Whew, I need to sit down. Wait, I’m a writer, I’m already sitting down. Ha!
Also, brevity is the soul of wit. Don’t write as I do.
To Wrap it Up
Writing is about saying something, and man, do you have stuff to say. So, start saying it! It might be totally stupid at first. That’s OK. Practice. Try having fun with it. Learn a new word, and weave it into your next piece. Start a blog. Write a poem, especially if you think poems are garbage. (Some of them are.) Read stuff with the aim of stealing their ideas. Guys like Mark Twain, Leo Tolstoy, Charles Dickens, Homer, Ray Bradbury, etc have ideas worth stealing. Oh man this is fun.

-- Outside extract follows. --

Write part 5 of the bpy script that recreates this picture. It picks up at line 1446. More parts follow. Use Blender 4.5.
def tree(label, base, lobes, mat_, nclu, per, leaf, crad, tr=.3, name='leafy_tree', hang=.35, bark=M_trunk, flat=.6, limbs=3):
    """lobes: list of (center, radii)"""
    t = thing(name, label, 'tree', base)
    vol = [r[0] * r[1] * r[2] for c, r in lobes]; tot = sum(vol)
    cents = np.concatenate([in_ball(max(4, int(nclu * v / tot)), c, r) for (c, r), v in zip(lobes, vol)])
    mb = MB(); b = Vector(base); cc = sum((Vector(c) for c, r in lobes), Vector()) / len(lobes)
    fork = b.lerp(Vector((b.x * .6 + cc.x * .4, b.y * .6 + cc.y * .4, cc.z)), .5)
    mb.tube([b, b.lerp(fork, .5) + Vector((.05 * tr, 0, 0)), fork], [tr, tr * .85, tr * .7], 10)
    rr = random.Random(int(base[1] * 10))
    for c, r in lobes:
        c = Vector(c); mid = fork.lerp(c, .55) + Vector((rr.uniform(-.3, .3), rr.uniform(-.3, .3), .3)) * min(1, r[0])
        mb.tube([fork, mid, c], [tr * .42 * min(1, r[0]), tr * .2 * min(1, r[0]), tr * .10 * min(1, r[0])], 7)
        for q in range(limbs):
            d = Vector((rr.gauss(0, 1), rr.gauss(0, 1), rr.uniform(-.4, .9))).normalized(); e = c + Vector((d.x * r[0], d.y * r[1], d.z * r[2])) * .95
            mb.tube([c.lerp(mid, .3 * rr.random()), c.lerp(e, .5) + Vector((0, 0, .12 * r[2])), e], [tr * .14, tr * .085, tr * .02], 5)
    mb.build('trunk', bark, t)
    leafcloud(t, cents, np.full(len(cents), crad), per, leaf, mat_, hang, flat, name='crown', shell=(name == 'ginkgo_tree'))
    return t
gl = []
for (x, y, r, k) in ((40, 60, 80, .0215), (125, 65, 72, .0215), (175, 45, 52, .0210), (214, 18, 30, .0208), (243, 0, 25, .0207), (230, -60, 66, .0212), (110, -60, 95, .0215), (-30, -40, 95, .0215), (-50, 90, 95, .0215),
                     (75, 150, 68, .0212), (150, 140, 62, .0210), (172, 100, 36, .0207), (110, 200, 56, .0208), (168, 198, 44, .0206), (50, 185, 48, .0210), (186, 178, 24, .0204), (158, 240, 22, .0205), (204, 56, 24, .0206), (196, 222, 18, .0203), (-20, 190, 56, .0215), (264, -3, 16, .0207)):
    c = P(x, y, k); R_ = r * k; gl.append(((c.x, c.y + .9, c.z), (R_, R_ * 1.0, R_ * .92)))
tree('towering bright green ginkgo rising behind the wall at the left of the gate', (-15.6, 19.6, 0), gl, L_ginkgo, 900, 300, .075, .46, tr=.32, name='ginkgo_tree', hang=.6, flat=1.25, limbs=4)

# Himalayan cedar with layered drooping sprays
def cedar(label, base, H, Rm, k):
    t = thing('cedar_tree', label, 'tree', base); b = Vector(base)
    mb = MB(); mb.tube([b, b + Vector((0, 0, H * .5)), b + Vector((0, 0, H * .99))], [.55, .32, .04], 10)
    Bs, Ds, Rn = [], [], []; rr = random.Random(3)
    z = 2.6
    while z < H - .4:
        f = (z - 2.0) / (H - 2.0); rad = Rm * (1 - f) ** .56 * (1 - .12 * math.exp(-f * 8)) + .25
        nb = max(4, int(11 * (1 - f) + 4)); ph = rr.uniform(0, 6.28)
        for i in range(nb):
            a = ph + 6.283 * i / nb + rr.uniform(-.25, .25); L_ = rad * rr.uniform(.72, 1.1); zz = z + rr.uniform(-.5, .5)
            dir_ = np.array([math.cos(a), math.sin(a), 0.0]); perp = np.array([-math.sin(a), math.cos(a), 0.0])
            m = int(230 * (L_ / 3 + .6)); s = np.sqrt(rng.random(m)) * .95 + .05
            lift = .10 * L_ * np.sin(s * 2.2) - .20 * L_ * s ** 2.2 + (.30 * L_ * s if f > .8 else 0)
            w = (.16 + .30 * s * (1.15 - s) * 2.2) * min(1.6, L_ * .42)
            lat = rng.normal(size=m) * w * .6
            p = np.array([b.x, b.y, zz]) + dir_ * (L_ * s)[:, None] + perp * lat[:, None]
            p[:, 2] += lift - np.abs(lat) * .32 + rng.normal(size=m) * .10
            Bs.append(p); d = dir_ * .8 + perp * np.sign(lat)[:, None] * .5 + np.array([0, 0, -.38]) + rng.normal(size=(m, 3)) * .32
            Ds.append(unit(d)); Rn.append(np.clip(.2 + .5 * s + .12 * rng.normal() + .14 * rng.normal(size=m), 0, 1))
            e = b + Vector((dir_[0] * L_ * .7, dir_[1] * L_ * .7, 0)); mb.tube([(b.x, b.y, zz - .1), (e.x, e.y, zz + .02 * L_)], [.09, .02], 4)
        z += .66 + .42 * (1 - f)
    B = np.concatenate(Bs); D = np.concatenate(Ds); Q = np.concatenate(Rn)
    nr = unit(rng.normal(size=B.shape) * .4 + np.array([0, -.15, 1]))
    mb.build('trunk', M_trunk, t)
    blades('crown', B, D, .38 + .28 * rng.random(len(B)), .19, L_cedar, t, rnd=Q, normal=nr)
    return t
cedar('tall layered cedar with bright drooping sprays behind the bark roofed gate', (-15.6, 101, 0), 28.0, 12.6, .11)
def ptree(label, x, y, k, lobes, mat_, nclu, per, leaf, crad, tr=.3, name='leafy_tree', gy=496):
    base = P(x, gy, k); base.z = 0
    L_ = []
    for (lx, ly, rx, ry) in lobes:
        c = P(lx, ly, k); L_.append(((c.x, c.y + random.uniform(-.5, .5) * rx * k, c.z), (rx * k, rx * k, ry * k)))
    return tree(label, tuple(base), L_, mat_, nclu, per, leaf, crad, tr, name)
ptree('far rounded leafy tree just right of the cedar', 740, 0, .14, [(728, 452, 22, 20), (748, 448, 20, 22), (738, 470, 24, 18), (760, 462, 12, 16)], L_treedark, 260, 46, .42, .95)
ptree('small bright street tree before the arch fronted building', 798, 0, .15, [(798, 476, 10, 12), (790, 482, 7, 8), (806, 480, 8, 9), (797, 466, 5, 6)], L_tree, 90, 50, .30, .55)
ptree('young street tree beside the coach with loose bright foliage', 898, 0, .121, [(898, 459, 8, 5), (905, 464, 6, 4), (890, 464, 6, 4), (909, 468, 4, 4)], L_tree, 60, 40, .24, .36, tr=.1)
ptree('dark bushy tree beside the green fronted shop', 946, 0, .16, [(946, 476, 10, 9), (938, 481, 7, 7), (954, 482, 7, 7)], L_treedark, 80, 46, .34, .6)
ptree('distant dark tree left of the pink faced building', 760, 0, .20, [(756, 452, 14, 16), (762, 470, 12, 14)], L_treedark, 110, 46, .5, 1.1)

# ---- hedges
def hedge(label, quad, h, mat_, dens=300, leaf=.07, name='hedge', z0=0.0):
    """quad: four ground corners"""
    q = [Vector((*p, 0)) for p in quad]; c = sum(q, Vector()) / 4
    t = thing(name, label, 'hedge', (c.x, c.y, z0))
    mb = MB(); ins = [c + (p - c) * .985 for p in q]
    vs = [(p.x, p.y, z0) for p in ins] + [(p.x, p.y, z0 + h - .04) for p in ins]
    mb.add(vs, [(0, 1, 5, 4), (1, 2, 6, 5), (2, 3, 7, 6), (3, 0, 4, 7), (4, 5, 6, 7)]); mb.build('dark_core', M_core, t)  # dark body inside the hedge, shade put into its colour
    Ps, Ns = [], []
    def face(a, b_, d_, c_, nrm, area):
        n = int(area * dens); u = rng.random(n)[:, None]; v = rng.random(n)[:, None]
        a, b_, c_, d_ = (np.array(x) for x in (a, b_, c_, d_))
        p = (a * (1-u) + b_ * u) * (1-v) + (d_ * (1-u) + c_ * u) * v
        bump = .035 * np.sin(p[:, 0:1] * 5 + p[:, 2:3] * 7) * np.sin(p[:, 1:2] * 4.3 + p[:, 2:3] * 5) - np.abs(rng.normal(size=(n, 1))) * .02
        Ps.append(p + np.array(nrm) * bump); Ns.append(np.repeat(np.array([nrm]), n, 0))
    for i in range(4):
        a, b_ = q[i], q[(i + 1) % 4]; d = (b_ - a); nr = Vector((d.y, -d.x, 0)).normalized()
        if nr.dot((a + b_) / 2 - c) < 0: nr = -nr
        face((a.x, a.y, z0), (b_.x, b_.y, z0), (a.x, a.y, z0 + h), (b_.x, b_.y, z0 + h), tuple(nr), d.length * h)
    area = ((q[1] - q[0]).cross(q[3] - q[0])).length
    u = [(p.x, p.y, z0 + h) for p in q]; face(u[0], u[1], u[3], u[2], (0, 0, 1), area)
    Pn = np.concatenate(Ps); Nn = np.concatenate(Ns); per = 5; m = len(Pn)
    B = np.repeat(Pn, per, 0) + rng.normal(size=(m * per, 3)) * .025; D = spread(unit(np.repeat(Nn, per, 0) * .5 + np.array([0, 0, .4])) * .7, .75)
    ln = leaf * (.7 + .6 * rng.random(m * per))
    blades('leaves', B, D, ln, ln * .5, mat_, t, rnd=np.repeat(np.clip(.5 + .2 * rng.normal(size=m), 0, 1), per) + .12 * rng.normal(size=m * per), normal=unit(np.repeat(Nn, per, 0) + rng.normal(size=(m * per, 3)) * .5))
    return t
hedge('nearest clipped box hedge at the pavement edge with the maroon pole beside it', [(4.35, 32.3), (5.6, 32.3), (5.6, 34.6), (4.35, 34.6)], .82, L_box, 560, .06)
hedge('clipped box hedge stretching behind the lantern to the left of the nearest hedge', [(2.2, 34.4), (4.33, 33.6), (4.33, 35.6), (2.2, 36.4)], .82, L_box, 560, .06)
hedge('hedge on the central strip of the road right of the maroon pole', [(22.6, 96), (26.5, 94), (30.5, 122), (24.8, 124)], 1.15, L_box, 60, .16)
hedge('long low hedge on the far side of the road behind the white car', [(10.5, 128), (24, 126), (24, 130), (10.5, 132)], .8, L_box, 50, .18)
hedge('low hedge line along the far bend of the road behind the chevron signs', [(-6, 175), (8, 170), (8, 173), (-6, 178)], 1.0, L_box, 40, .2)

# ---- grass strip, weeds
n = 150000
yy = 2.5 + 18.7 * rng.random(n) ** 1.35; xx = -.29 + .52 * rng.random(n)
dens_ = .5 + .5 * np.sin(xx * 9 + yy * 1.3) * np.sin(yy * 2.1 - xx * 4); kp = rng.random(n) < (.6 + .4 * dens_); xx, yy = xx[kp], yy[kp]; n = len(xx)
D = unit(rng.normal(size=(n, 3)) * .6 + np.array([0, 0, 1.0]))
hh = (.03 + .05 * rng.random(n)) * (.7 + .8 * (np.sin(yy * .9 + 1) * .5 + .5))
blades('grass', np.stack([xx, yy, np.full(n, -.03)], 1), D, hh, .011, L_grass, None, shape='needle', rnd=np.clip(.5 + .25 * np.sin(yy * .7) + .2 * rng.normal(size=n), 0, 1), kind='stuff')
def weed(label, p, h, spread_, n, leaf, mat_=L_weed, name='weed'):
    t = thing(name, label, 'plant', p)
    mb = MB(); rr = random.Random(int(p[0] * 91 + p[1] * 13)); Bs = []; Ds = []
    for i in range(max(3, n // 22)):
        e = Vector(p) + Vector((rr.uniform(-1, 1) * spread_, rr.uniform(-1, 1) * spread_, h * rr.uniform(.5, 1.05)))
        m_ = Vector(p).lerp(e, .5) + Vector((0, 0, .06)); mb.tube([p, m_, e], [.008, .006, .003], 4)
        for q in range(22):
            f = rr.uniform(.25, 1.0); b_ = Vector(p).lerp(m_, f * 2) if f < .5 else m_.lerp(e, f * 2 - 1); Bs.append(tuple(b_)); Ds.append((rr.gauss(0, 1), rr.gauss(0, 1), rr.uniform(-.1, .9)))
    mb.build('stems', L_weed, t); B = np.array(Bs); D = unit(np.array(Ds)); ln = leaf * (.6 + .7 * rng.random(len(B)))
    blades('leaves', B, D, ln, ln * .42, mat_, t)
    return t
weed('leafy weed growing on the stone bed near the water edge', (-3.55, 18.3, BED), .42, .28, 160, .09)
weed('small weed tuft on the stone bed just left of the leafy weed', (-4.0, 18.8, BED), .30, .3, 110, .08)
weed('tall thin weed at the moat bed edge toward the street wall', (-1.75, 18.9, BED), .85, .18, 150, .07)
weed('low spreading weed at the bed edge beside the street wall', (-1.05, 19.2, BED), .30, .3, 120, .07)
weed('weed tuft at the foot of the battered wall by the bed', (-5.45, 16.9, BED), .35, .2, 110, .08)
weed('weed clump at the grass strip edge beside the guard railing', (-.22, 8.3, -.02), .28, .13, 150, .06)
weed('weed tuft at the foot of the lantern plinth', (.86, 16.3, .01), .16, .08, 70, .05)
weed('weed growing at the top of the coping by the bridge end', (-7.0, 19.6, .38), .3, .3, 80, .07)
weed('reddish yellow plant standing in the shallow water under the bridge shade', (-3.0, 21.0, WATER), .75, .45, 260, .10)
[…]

We’ll have to talk more about this soon.
But in the meantime, just start.
One more story: Once, when Abe Lincoln was a kid, he borrowed a book from the neighbor. It accidentally got rained on, and the neighbor made him work in the fields to pay it off. Abe got ticked off, and wrote a story about a dumb guy with a big nose (his neighbor), stood up on a tree stump, and recited it to the roaring laughter of his friends.
If that’s not a case for writing, I don’t know what is.
Have fun!
Josh
Nobody is 100% wrong? As a retired federal employee, I have seen many people practice through Groupthink 100% wrongness and also gaslighting to perfection. Only by writing about such, and also things that are really REAL, can we approach the truth that should be sought.
Nice job on the example of thanking grandma for the gift money, but don't try the same approach on scientific journal editors!
Good topic and good advice, Josh. Keep it up!